The Steiner Ratio of \( \mathcal{L}_p^3 \)

Abstract

We consider Steiner’s Problem in \( \mathcal{L}_p^3 \) , which is a three-dimensional space equipped with p-norm. Steiner’s Problem is the “Problem of shortest connectivity”, that means, given a finite set N of points in the plane, search for a network interconnecting these points with minimal length. This shortest network must be a tree and is called a Steiner Minimal Tree (SMT). It may contain vertices different from the points which axe to be connected. Such points are called Steiner points. If we do not allow Steiner points, that means, we only connect certain pairs of the given points, we get a tree which is called a Minimum Spanning Tree (MST) for N. Steiner’s Problem is very hard as well in combinatorial as in computational sense, but on the other hand, the determination of an MST is simple.
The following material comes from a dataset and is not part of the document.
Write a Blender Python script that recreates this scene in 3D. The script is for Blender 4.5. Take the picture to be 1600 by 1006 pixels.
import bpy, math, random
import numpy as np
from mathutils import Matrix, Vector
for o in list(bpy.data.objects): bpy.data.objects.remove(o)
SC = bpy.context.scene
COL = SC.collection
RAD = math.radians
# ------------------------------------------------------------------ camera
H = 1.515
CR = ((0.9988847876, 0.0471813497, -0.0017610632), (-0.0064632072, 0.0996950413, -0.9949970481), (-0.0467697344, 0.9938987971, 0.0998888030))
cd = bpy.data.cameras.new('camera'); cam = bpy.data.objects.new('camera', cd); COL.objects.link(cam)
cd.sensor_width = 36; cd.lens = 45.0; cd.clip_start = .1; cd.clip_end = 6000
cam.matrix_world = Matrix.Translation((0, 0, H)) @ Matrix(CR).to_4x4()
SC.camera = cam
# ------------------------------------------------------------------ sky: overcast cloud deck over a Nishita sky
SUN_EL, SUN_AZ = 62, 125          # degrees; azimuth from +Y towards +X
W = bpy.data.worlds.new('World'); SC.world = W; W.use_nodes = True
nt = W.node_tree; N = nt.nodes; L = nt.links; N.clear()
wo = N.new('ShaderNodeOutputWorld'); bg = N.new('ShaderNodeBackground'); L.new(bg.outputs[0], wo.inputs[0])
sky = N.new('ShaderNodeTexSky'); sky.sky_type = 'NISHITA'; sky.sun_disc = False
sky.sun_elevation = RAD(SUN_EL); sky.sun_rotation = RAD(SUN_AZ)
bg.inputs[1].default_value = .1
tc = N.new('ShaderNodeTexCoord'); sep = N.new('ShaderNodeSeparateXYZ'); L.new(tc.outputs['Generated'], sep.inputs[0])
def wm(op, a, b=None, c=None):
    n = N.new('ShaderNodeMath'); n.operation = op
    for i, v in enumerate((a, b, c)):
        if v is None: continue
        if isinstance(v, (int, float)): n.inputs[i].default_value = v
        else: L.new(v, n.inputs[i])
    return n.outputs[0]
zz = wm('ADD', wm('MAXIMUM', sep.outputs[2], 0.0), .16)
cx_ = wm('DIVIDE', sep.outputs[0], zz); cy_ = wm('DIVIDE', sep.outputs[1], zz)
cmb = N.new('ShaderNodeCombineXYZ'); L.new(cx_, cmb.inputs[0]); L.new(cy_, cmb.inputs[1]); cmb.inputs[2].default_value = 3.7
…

Consequently, we are interested in the greatest lower bound for the ratio between the lengths of these both trees:

$$ m(3,p): = inf\left\{ {\frac{{L(SMT for N)}} {{L(MST for N)}}:N \subseteq {\text{ }}\mathcal{L}_p^3 is a finite set} \right\} $$

, which is called the Steiner ratio (of \( \mathcal{L}_p^3 \) ,).

We look for estimates for m(3,p), depending on the parameter p, and determine general upper bounds for the Steiner ratio of \( \mathcal{L}_p^3 \) ,.